CalcPro

EPF Calculator

Project your Employees' Provident Fund maturity from monthly contributions, salary growth and interest.

Estimate only. This tool is for information and does not constitute financial, tax or legal advice. Verify with a qualified professional before acting.

How EPF accumulates

The Employees' Provident Fund is a mandatory retirement scheme for most salaried employees. Both you and your employer contribute every month, the balance earns a government-declared interest rate, and the corpus compounds until you retire. Combined with annual salary growth, it quietly becomes one of the largest assets most employees own.

The subtle part is the contribution split. You contribute 12% of basic + DA. Your employer matches 12%, but 8.33% is diverted to the EPS pension scheme and does not earn EPF interest — only the remaining 3.67% lands in your EPF account. So the amount that actually compounds is 12% + 3.67% = 15.67% of basic each month.

How the corpus is built

Each year:

  1. Monthly contribution = 15.67% × current basic
  2. Contributions accumulate through the 12 months
  3. EPF interest is applied to the running balance once a year
  4. Basic salary increases by your assumed annual hike, raising next year's contribution

Repeat until retirement. The total of employee contributions, employer (EPF) contributions and accumulated interest is your maturity corpus.

Worked example

Take a 28-year-old with ₹30,000 basic + DA, retiring at 58, EPF rate 8.25%, and a 6% annual hike.

  • First-year monthly contribution = 15.67% × 30,000 ≈ ₹4,701
  • Over 30 years, with the basic rising 6% a year and interest compounding annually, the corpus grows to roughly ₹1.5 crore
  • A large share of that is interest — the compounding plus rising contributions do the heavy lifting

The annual hike is the input people underestimate: even a 6% raise compounds over 30 years to multiply both your salary and your monthly contribution.
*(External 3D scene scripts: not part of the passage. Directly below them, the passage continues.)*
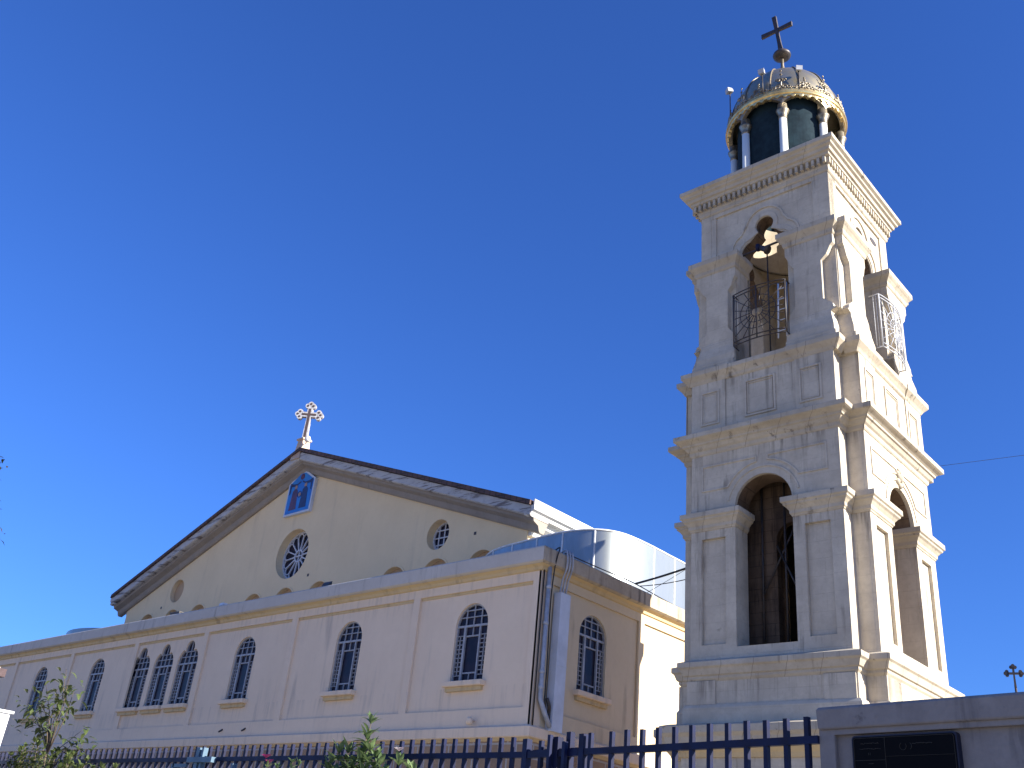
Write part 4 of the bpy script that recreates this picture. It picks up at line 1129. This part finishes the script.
# young tree at left
def young_tree():
    rn = random.Random(21)
    root = tag(empty('young_tree', (-14.3, 6.2, 0)), 'slender young tree with sparse yellow green leaves at left', 'tree'); O = (-14.3, 6.2, 0)
    tr = MB(); lf = MB()
    tr.tube([(-14.3, 6.2, -1.6), (-14.25, 6.3, -.3), (-14.35, 6.4, .7), (-14.55, 6.45, 1.2)], .035, 7, r1=.015)
    ends = [(-15.5, 6.5, 2.02), (-15.75, 6.5, 1.88), (-15.3, 6.5, 1.85), (-15.05, 6.5, 1.72), (-14.8, 6.5, 2.33), (-14.62, 6.5, 2.16), (-14.35, 6.5, 2.02), (-14.9, 6.5, 2.05), (-15.6, 6.5, 1.66), (-15.2, 6.5, 1.56), (-14.7, 6.5, 1.82), (-15.35, 6.5, 2.15), (-13.75, 6.5, 1.45), (-13.6, 6.5, 1.28), (-13.9, 6.5, 1.3), (-14.9, 6.5, 1.45)]
    for e in ends:
        e = Vector(e); s = Vector((-14.5, 6.45, 1.15)) if e.x < -14.2 else Vector((-14.35, 6.4, .75))
        mid = s.lerp(e, .5) + Vector((rn.uniform(-.05, .05), rn.uniform(-.15, .15), .06))
        tr.tube([s, mid, e], .010, 4, r1=.003)
        for j in range(15):
            t = rn.uniform(.62, 1.04); c = s.lerp(e, t) + Vector((rn.gauss(0, .09), rn.gauss(0, .1), rn.gauss(0, .07)))
            a = rn.uniform(0, 6.3); el = rn.uniform(-.7, .5)
            leaf(lf, c, (math.cos(a) * math.cos(el), math.sin(a) * math.cos(el), math.sin(el)), rn.uniform(.08, .14), rn.uniform(.05, .08), .4, 3)
    tr.build('trunk', M['bark'], root, O); lf.build('crown', M['leaf2'], root, O)
young_tree()
rn = random.Random(5)
tips = [(rn.uniform(-15.9, -12.4), rn.uniform(6.0, 6.5), 0) for _ in range(60)]
tips = [(x, y, .98 + .16 * math.sin(x * 2.1) + rn.uniform(-.12, .1)) for x, y, z in tips]
shrub('hedge_shrub', 'low leafy shrub at the foot of the young tree', 'shrub', (-14.2, 6.2), tips, M['leaf2'], .11, .045, 9, span=.35)
# larger tree whose twig tips reach into the left edge
def big_tree():
    rn = random.Random(33); bx, by = -33.5, 9.6
    root = tag(empty('street_tree', (bx, by, 0)), 'tall brownish tree whose twig tips just reach the left edge', 'tree'); O = (bx, by, 0)
    tr = MB(); lf = MB()
    tr.tube([(bx, by, -1.6), (bx + .1, by, 3), (bx, by + .1, 7), (bx + .1, by, 10.6)], .28, 9, r1=.03)
    br = [Vector((-30.95 * 1.0, 9.5, z)) for z in (10.4, 11.2)]
    for i in range(70):
        z = rn.uniform(4.0, 11.0); a = rn.uniform(0, 6.28); Rr = (1.0 if z > 10 else 1.7) * rn.uniform(.4, 1)
        e = Vector((bx - .3 + math.cos(a) * Rr, by + math.sin(a) * Rr, z))
        s = Vector((bx, by, z - rn.uniform(.3, 1.2)))
        tr.tube([s, s.lerp(e, .5) + Vector((0, 0, .12)), e], .04, 5, r1=.008)
        for j in range(200):
            c = s.lerp(e, rn.uniform(.4, 1.0)) + Vector((rn.gauss(0, .16), rn.gauss(0, .16), rn.gauss(0, .16)))
            a2 = rn.uniform(0, 6.3); el = rn.uniform(-1, 1)
            leaf(lf, c, (math.cos(a2) * math.cos(el), math.sin(a2) * math.cos(el), math.sin(el)), rn.uniform(.14, .24), .09, .3, 2)
    tr.build('trunk', M['bark'], root, O); lf.build('crown', M['leafdark'], root, O)
big_tree()
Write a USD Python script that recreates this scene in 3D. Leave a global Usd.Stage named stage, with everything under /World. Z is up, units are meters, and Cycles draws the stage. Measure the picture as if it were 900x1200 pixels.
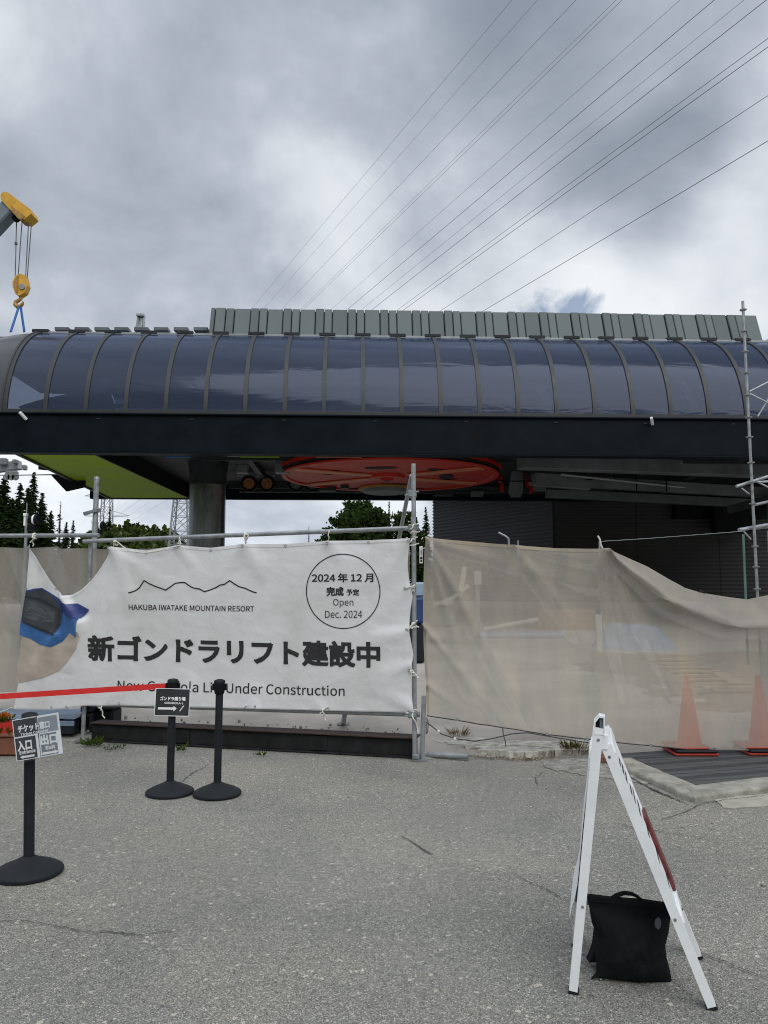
import math, random
import numpy as np, trimesh, shapely, usdkit
from shapely.geometry import Polygon
from meshkit import fbm
from pxr import Gf, Sdf, Usd, UsdGeom, UsdLux, UsdShade

random.seed(7)
RNG = np.random.default_rng(7)
stage = Usd.Stage.CreateInMemory()
UsdGeom.SetStageUpAxis(stage, UsdGeom.Tokens.z)
UsdGeom.SetStageMetersPerUnit(stage, 1.0)
UsdGeom.Xform.Define(stage, '/World')
UsdGeom.Scope.Define(stage, '/World/Looks')

# ------------------------------------------------------------------ camera
CAM_H, PITCH, FOC = 1.70, math.radians(6.0), 900.0
cam = UsdGeom.Camera.Define(stage, '/World/camera')
cam.AddTranslateOp().Set(Gf.Vec3d(0, 0, CAM_H))
cam.AddRotateXOp().Set(90 + math.degrees(PITCH))
cam.CreateFocalLengthAttr(36.0)
cam.CreateHorizontalApertureAttr(36.0)
cam.CreateClippingRangeAttr(Gf.Vec2f(0.05, 5000))
cam.CreateExposureAttr(0.20)

# ------------------------------------------------------------------ from picture to place
EYE = np.array([0.0, 0.0, CAM_H])
CP, SP = math.cos(PITCH), math.sin(PITCH)


def rays(px, py):
    """Directions of the photograph's 900 x 1200 pixels."""
    x, y = (np.asarray(px, float) - 450) / FOC, (600 - np.asarray(py, float)) / FOC
    x, y = np.broadcast_arrays(x, y)
    return np.stack([x, CP - y * SP, SP + y * CP], -1)


def onplane(px, py, p0, n):
    d = rays(px, py)
    t = ((np.asarray(p0) - EYE) @ n) / (d @ n)
    return EYE + d * t[..., None]


def PX(px, py, Y):
    return onplane(px, py, (0, Y, 0), np.array([0, 1.0, 0]))


def PG(px, py, z=0.0):
    return onplane(px, py, (0, 0, z), np.array([0, 0, 1.0]))


def unit(v):
    v = np.asarray(v, float)
    return v / np.linalg.norm(v)


# ------------------------------------------------------------------ sky and sun (bright overcast)
SUN_AZ, SUN_EL = math.radians(152), math.radians(48)      # behind the camera, to the right
sun = UsdLux.DistantLight.Define(stage, '/World/sun')
sun.CreateIntensityAttr(0.40)
sun.CreateAngleAttr(58.0)
sun.CreateColorAttr(Gf.Vec3f(1.0, 0.98, 0.945))
sun.GetPrim().CreateAttribute('inputs:normalize', Sdf.ValueTypeNames.Bool).Set(True)
sdir = np.array([math.sin(SUN_AZ) * math.cos(SUN_EL), math.cos(SUN_AZ) * math.cos(SUN_EL), math.sin(SUN_EL)])
sun.AddRotateZOp().Set(-math.degrees(SUN_AZ))
sun.AddRotateXOp().Set(-(90 - math.degrees(SUN_EL)))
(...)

How to make EPF work harder

  • Never withdraw on a job change — transfer via your UAN to keep the corpus compounding and preserve the 5-year tax continuity.
  • Consider VPF (Voluntary Provident Fund) to contribute more than 12% at the same EPF rate, if you want a larger guaranteed allocation.
  • Track your basic, not your CTC. EPF is computed on basic + DA, so a salary structure with a higher basic builds a bigger fund (while also raising gratuity).

EPF forms the guaranteed backbone of retirement savings; layer market-linked options like NPS and SIPs on top for growth.

Frequently asked questions

How much do the employee and employer contribute to EPF?

The employee contributes 12% of basic + DA. The employer also contributes 12%, but 8.33% of that goes to the Employees' Pension Scheme (EPS) and only 3.67% goes into the EPF account that earns interest. This calculator counts the 12% + 3.67% that builds the EPF corpus.

What is the current EPF interest rate?

The EPFO declares a rate each year; it has recently been around 8.25% per annum. The calculator lets you adjust it to model different scenarios.

Is EPF taxable?

EPF is broadly EEE if you stay invested for at least 5 continuous years. Interest on employee contributions above ₹2.5 lakh in a year is taxable, which mainly affects very high earners.

Does my salary hike affect the corpus?

Yes, significantly. As your basic salary rises each year, your monthly contribution rises with it, so the assumed annual hike has a large effect on the final corpus.

What happens to EPF when I change jobs?

Transfer the balance to your new employer using your UAN rather than withdrawing it. Withdrawing breaks the compounding and the 5-year continuity that keeps it tax-free.